一般的には契約を取り交わす双方いずれかの国の法律が適用されますが、中立の第三者国のものが適用されるケースも。

また、契約上で準拠法を定めていても一部の国(中南米のコロンビアなど)ではそれが認められず、相手国の法律に準拠すると契約を取り交わしていても裁判となった際は自国の法律を適用させることがあります。

Jurisdiction(裁判管轄)

契約に関して当事者の間で紛争が生じた際、どこの国のどこの裁判所で裁判を行うかを規定します。

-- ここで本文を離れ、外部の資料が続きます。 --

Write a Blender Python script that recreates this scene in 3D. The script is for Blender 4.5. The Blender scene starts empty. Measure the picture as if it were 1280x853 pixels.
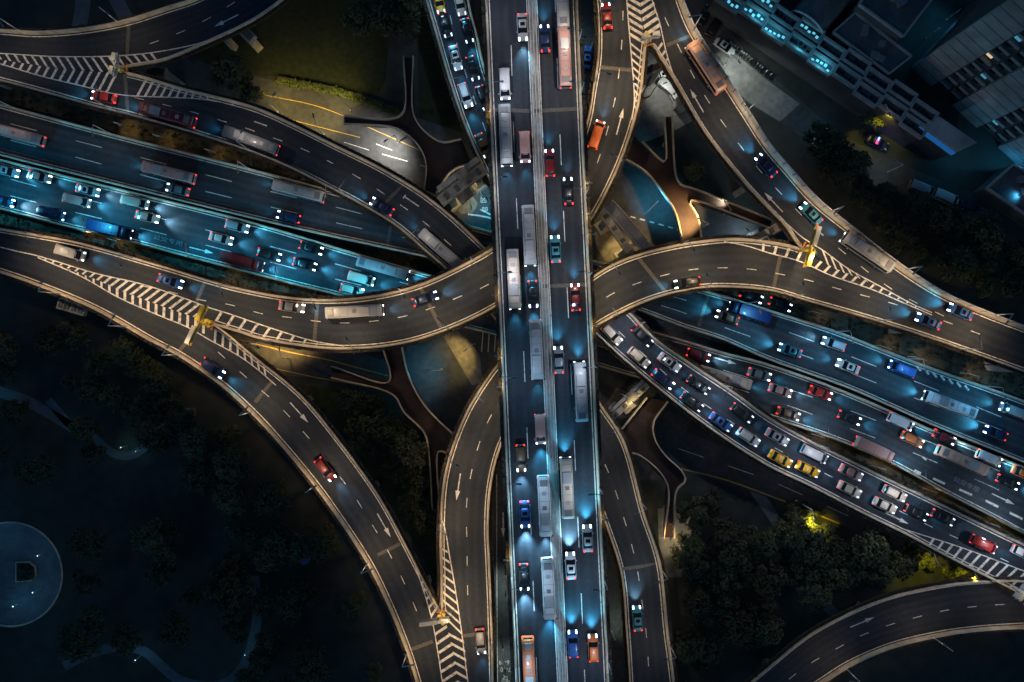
import bpy, math, random
from mathutils import Vector, Matrix

random.seed(7)
SC = bpy.context.scene
COL = SC.collection
R_ = math.radians

# ------------------------------------------------------------------ camera, sky, moon, exposure
H = 180.0                       # camera height over the ground (metres)
F = 995.0                       # focal length in photo pixels (1280 wide)
cam = bpy.data.cameras.new("camera")
cam.sensor_width = 36.0
cam.lens = 36.0 * F / 1280.0
cam.clip_end = 6000
camo = bpy.data.objects.new("camera", cam)
COL.objects.link(camo)
camo.location = (0, 0, H)
camo.rotation_euler = (0, 0, 0)
SC.camera = camo

W = bpy.data.worlds.new("World")
SC.world = W
W.use_nodes = True
nt = W.node_tree
sky = nt.nodes.new("ShaderNodeTexSky")
sky.sky_type = 'NISHITA'
sky.sun_disc = False
sky.sun_elevation = R_(3.0)
sky.sun_rotation = R_(140)
tint = nt.nodes.new("ShaderNodeVectorMath"); tint.operation = 'MULTIPLY'     # deep blue night sky
tint.inputs[1].default_value = (0.16, 0.48, 1.0)
nt.links.new(sky.outputs[0], tint.inputs[0])
nt.links.new(tint.outputs[0], nt.nodes["Background"].inputs[0])
nt.nodes["Background"].inputs[1].default_value = 0.115

moon = bpy.data.lights.new("moonlight", 'SUN')
moon.energy = 0.11
moon.color = (0.28, 0.62, 1.0)
moon.angle = R_(20)
mo = bpy.data.objects.new("moonlight", moon)
COL.objects.link(mo)
mo.rotation_euler = Vector((0.62, 0.52, -0.58)).to_track_quat('-Z', 'Y').to_euler()

SC.view_settings.view_transform = 'Standard'
SC.view_settings.look = 'None'
SC.view_settings.exposure = 0.0
SC.view_settings.gamma = 1.0
SC.render.engine = 'CYCLES'
SC.cycles.use_denoising = True
SC.cycles.max_bounces = 4
SC.cycles.diffuse_bounces = 2
SC.cycles.sample_clamp_indirect = 3.0

# lamp tuning: colour and watts
WARM = (1.0, 0.71, 0.42)
AMBER = (1.0, 0.62, 0.20)
NEUT = (1.0, 0.86, 0.72)
COOL = (0.30, 0.62, 1.0)
BLUE = (0.04, 0.54, 0.92)
BEAM = (0.08, 0.56, 0.92)

# ------------------------------------------------------------------ helpers
def P(px, py, z=0.0):
    k = (H - z) / F
    return Vector(((px - 640.0) * k, -(py - 426.5) * k, z))

def link(o):
    COL.objects.link(o)
    return o

def tag(o, label=None, cat=None, group=None, kind=None):
    if label: o["label"] = label
    if cat: o["category"] = cat
    if group: o["group"] = group
    if kind: o["kind"] = kind
    return o

def empty(name, loc=(0, 0, 0), label=None, cat=None, group=None, kind=None):
    o = bpy.data.objects.new(name, None)
    o.empty_display_size = 0.3
    link(o)
    o.location = loc
    return tag(o, label, cat, group, kind)

def origin(o):
    v = Vector((0, 0, 0))
    while o is not None:
        v = v + Vector(o.location)
        o = o.parent
    return v

class MB:
    def __init__(self):
        self.v = []
        self.f = []
    def quad(self, a, b, c, d):
        n = len(self.v)
        self.v += [tuple(a), tuple(b), tuple(c), tuple(d)]
        self.f.append((n, n + 1, n + 2, n + 3))
    def poly(self, pts):
        n = len(self.v)
        self.v += [tuple(p) for p in pts]
        self.f.append(tuple(range(n, n + len(pts))))
    def box(self, c, s, yaw=0.0, taper=1.0):
        """box centred in x,y at c, bottom at c.z; s = full sizes"""
        cx, cy, cz = c
        ca, sa = math.cos(yaw), math.sin(yaw)
        n = len(self.v)
        for z, k in ((0, 1.0), (s[2], taper)):
            for dx, dy in ((-1, -1), (1, -1), (1, 1), (-1, 1)):
                x, y = dx * s[0] / 2 * k, dy * s[1] / 2 * k
                self.v.append((cx + x * ca - y * sa, cy + x * sa + y * ca, cz + z))
        for q in ((3, 2, 1, 0), (4, 5, 6, 7), (0, 1, 5, 4), (1, 2, 6, 5), (2, 3, 7, 6), (3, 0, 4, 7)):
            self.f.append(tuple(n + i for i in q))
    def prism(self, pts, z0, z1):
        n = len(self.v)
        m = len(pts)
        area = sum(pts[i][0] * pts[(i + 1) % m][1] - pts[(i + 1) % m][0] * pts[i][1] for i in range(m))
        if area < 0: pts = list(reversed(pts))
        self.v += [(p[0], p[1], z0) for p in pts] + [(p[0], p[1], z1) for p in pts]
        self.f.append(tuple(n + m - 1 - i for i in range(m)))
        self.f.append(tuple(n + m + i for i in range(m)))
        for i in range(m):
            j = (i + 1) % m
            self.f.append((n + i, n + j, n + m + j, n + m + i))
    def tube(self, a, b, r0, r1=None, seg=8):
        a, b = Vector(a), Vector(b)
        r1 = r0 if r1 is None else r1
        d = (b - a).normalized()
        u = d.orthogonal().normalized()
        w = d.cross(u)
        n = len(self.v)
        for p, r in ((a, r0), (b, r1)):
            for i in range(seg):
                t = 2 * math.pi * i / seg
                self.v.append(tuple(p + u * (r * math.cos(t)) + w * (r * math.sin(t))))
        for i in range(seg):
            j = (i + 1) % seg
            self.f.append((n + i, n + j, n + seg + j, n + seg + i))
        self.f.append(tuple(n + seg - 1 - i for i in range(seg)))
        self.f.append(tuple(n + seg + i for i in range(seg)))
    def loft(self, rings, cap=True):
        n = len(self.v)
        m = len(rings[0])
        for r in rings: self.v += [tuple(p) for p in r]
        for k in range(len(rings) - 1):
            for i in range(m):
                j = (i + 1) % m
                self.f.append((n + k * m + i, n + k * m + j, n + (k + 1) * m + j, n + (k + 1) * m + i))
        if cap:
            self.f.append(tuple(n + m - 1 - i for i in range(m)))
            q = n + (len(rings) - 1) * m
            self.f.append(tuple(q + i for i in range(m)))
    def mesh(self, name, mat, off=Vector((0, 0, 0)), smooth=False):
        me = bpy.data.meshes.new(name)
        ox, oy, oz = off
        me.from_pydata([(x - ox, y - oy, z - oz) for x, y, z in self.v], [], self.f)
        me.materials.append(mat)
        if smooth:
            for p in me.polygons: p.use_smooth = True
        me.update()
        return me
    def build(self, name, mat, parent=None, smooth=False, at=None):
        off = origin(parent) if parent is not None else Vector(at if at is not None else (0, 0, 0))
        o = bpy.data.objects.new(name, self.mesh(name, mat, off, smooth))
        link(o)
        if parent is not None: o.parent = parent
        elif at is not None: o.location = at
        return o

# ------------------------------------------------------------------ materials
def mat_new(name):
    m = bpy.data.materials.new(name)
    m.use_nodes = True
    return m, m.node_tree.nodes, m.node_tree.links, m.node_tree.nodes["Principled BSDF"]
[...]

管轄裁判所は自由に決めることができますが、規定された裁判所だけを管轄と定める専属的合意管轄(exclusive)と、定められた裁判所が裁判管轄となりつつも法律によっては追加で他の裁判所を裁判管轄にできる非専属的合意管轄(non-exclusive)があります。

Entire Agreement(完全合意)

契約以外の内容を口約束したり解釈が変わってしまうことが無いよう、「この契約書に掛かれていることだけが当事者が合意しているすべてである」ということを明文化した条項になります。

No Waiver(権利放棄)

例えば軽微な契約違反が起こった際、相手方が特にそれを咎めず、結果的に受け入れた形になってしまった…ということがありますが、この条項は「当事者が契約で定められた権利を行使しなかったからといって、その権利は失われない」ということを規定しています。

Severability(分離可分性)

和文契約書ではあまり見かけない条項のひとつ。具体的には「契約上のある条項が管轄裁判所に無効と判断された場合であっても、その契約中の他の条項には影響を及ぼさず、契約は有効を維持する」ということを記した条項です。

一般条項には他にも細かなものが複数ありますが、多くの英文契約書で見られるのは主に上記のとおり。

和文契約書でもよく見られる条項のほか、国際取引ならではの条項もありますが、それぞれの意味と理由を知ればなぜ一般条項となっているかが理解できるでしょう。